Green Party candidate Brooke Martin reminded the gathering that Canada’s birth rate has fallen below replacement level. Until that changes, Martin said Canada will need a steady stream of young, able-bodied newcomers who can fill gaps in the workforce, pay into pension funds and “preserve the right to retire.”

For her part, Liberal candidate Kim Huffman defended the government’s record on immigration as fair and in tune with Canada’s present and future needs.

“Immigration is the foundation of our country,” Huffman said. “We want to be a country that welcomes people. We want to be a safe haven for people who are persecuted and fear for their families and their lives.”

The Conservatives’ focus on affordability in this campaign was evident in Finley’s opening statement. Just as she did at an all-candidates event in Simcoe the night before, Finley began with an assessment of the Trudeau government’s carbon tax and its impact on average families.

Finley said the tax costs the average Canadian family $1,150 a year, adding “they’ve only just begun.”

Huffman took Finley to task for failing to mention that the Trudeau government has kept its promise to rebate the bulk of this money, leaving large polluters to pay the lion’s share of Ottawa’s net receipts from the measure.

“The carbon tax is proved world-wide to work,” Huffman said. “There is no other way to effectively control carbon pollution.”

While discussing the environment, Huffman dropped a tantalizing hint about election day Oct. 21 and its possible aftermath. She said the Liberals, New Democrats and Green Party have credible plans regarding the environment and should be able to work together on that once the dust settles

Martin agreed with Huffman that a carbon tax is conducive to a healthier environment. Martin also spoke in favour of high-speed rapid transit and against fracking as a means of extracting natural gas.

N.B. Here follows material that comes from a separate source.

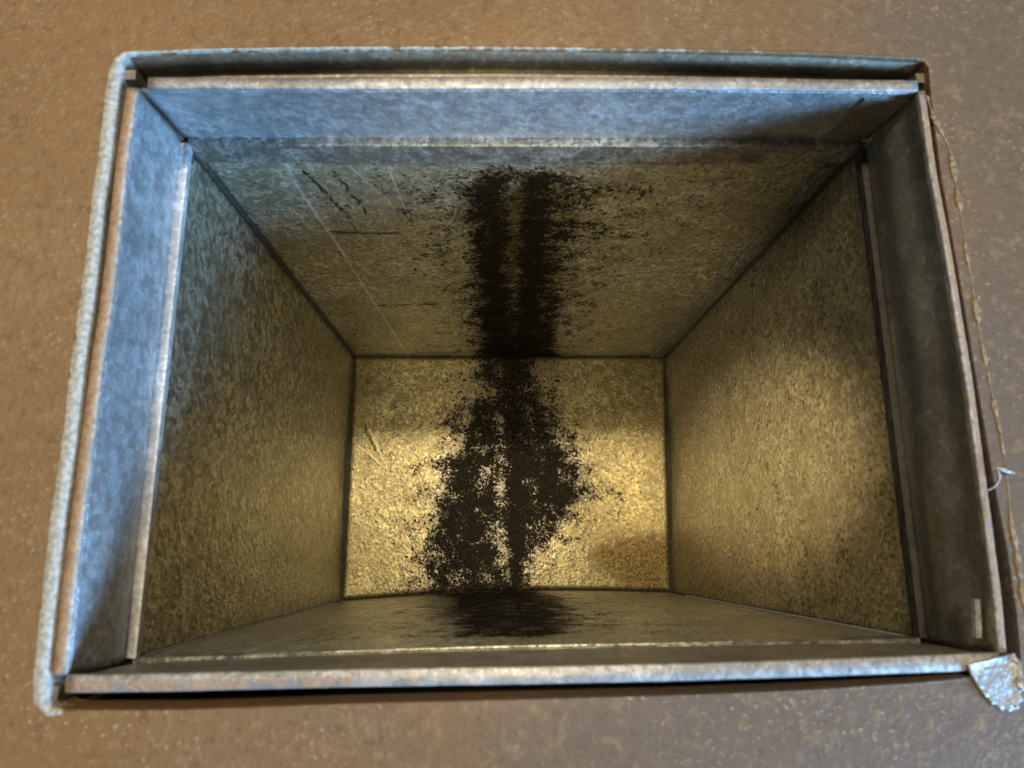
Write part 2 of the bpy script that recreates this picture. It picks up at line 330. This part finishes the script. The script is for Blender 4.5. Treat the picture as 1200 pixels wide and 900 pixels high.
# unseen boards added under the floor to keep light out of the gap
for lo, hi in (((-0.30, 0.126, -0.060), (0.30, 0.30, -0.0142)), ((-0.30, -0.30, -0.060), (0.30, -0.1215, -0.0142)), ((0.1645, -0.1212, -0.060), (0.30, 0.1257, -0.0142)), ((-0.30, -0.1212, -0.060), (-0.1645, 0.1257, -0.0142))):
    o = box('light_block_board', lo, hi, M['dark'], None); o.parent = floor

# ---------------------------------------------------------------- the metal sleeve that lines the cut
sleeve = bpy.data.objects.new('metal_sleeve', None); C.objects.link(sleeve); sleeve.location = (0, 0, -0.058)
tag(sleeve, 'thin metal sleeve lining the cut between brown floor and duct rim', 'sleeve')
def strip_between(name, path, out, z0, z1, inset, mat, nz=6, th=0.0008):
    P = resample(path, 60)*MM; o2 = np.array(out[:2])
    G = np.zeros((60, nz, 3))
    for j, z in enumerate(np.linspace(z0, z1, nz)):
        G[:, j, :2] = P + o2*inset; G[:, j, 2] = z
    return sheet(name, G, out, th, mat, sleeve)
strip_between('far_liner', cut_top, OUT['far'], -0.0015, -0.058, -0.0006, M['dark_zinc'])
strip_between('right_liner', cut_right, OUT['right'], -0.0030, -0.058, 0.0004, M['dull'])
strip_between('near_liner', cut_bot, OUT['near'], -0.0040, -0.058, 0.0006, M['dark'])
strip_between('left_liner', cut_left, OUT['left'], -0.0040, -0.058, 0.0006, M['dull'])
# ledge low in the far gap and the closed bottom of the gap
lp = resample([(-151, 117.2), (-72, 119.2), (-6, 119.8), (60, 119.4), (153, 116.6)], 40)*MM
loft('ledge', [[(x, y+0.0008, -0.0118), (x, y-0.0022, -0.0120), (x, y-0.0028, -0.0126), (x, y-0.0026, -0.0138), (x, y+0.0008, -0.0138)] for x, y in lp], M['dull'], sleeve, smooth=False)
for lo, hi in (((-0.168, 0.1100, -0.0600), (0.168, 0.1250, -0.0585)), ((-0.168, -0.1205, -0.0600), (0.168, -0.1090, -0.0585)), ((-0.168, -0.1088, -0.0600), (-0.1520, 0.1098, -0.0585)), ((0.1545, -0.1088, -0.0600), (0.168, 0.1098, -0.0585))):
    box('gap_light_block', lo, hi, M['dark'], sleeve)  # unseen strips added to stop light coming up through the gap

# ---------------------------------------------------------------- the duct
duct = bpy.data.objects.new('sheet_metal_duct', None); C.objects.link(duct); duct.location = (0, 0, -D-0.007)
tag(duct, 'open rectangular galvanised sheet metal duct with black soot stain inside', 'duct')

def soot_far(x, s):
    L = np.interp(s, [60, 66, 82, 115, 173, 250, 402], [-16, -21, -29, -30, -28, -26, -23]); R = np.interp(s, [60, 66, 82, 125, 173, 250, 403], [12, 18, 30, 35, 35, 37, 47])
    core = np.minimum(x-L, R-x)
    d = sm(-16, 12, core)*0.78                                                        # broken speckle across the whole run
    d = np.maximum(d, 0.50*np.exp(-np.clip(-core, 0, None)/(26+22*sm(250, 80, s))))
    c1 = np.interp(s, [66, 120, 250, 402], [-14, -16, -13, -9]); c2 = np.interp(s, [66, 120, 250, 402], [8, 9, 14, 22])
    w1 = np.interp(s, [66, 250, 402], [6, 8.5, 12]); w2 = np.interp(s, [66, 250, 402], [4.5, 7.5, 15])
    d += 0.42*np.exp(-((x-c1)/w1/1.15)**2) + 0.46*np.exp(-((x-c2)/w2/1.15)**2)                  # two denser runs of soot
    xc = np.interp(s, [82, 216, 300], [-3.0, 0.5, 3]); d -= 0.35*np.exp(-((x-xc)/4.2)**2)*sm(66, 84, s)*sm(330, 200, s)
    return d*sm(52, 78, s)
def soot_bot(x, y):
    L = np.interp(-y, [-111, -97, -58, -26, -7, 28, 50, 80, 105], [-25, -34, -42, -47, -57, -65, -71, -77, -80]); R = np.interp(-y, [-111, -96, -65, -41, -17, 6, 18, 31, 44, 66, 81, 106], [37, 33, 38, 47, 57, 69, 74, 66, 50, 30, 18, 12])
    core = np.minimum(x-L, R-x)
    d = sm(-15, 18, core)*0.98 + 0.40*np.exp(-((x-5.5)/6.0)**2) + 0.22*np.exp(-(((x-38)/26)**2+((y+5)/34)**2)) + 0.22*np.exp(-(((x+40)/20)**2+((y+45)/50)**2))
    d = np.maximum(d, 0.55*np.exp(-np.clip(-core, 0, None)/20))
    d -= 0.20*np.exp(-((x+np.interp(y, [-36, 10, 58, 98], [6.5, 6.2, 7.3, 9]))/5.2)**2)*sm(-75, -35, y)*sm(112, 96, y)
    d -= 0.22*np.exp(-((x+5)/7)**2)*sm(-35, -60, y)
    d -= 0.35*np.exp(-(((x+24)/16)**2+((y-78)/20)**2))
    d -= 0.35*np.exp(-(((x-30)/12)**2+((y-98)/14)**2))
    d -= 0.30*np.exp(-(((x+45)/14)**2+((y+98)/9)**2))
    return d
def soot_near(x, s):
    L = np.interp(s, [60, 103, 160, 237, 353, 410], [-26, -30, -36, -42, -52, -66]); R = np.interp(s, [60, 96, 149, 223, 334, 410], [16, 18, 24, 30, 36, 22])
    core = np.minimum(x-L, R-x); d = sm(-22, 16, core)*1.0
    return np.maximum(d, 0.42*np.exp(-np.clip(-core, 0, None)/40))*sm(60, 80, s)
def soot_right(y, s): return 0.10+0.25*np.exp(-((s-150)/90)**2)*0+0*y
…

Other candidates suggested concerns over climate are overblown. Eggink and Forbes said global weather patterns have been in flux since prehistoric times.

“Extreme weather events have been happening for thousands of years,” Eggink said. “There are many scientists who do not accept that climate change is man-made.”

Stewart added there are ways to reduce pollution without imposing a tax on everything.

Seven candidates squared off at the first all-candidates event in Simcoe Tuesday. Six of them were able to make it to Delhi. NDP candidate Adrienne Roberts booked off due to illness.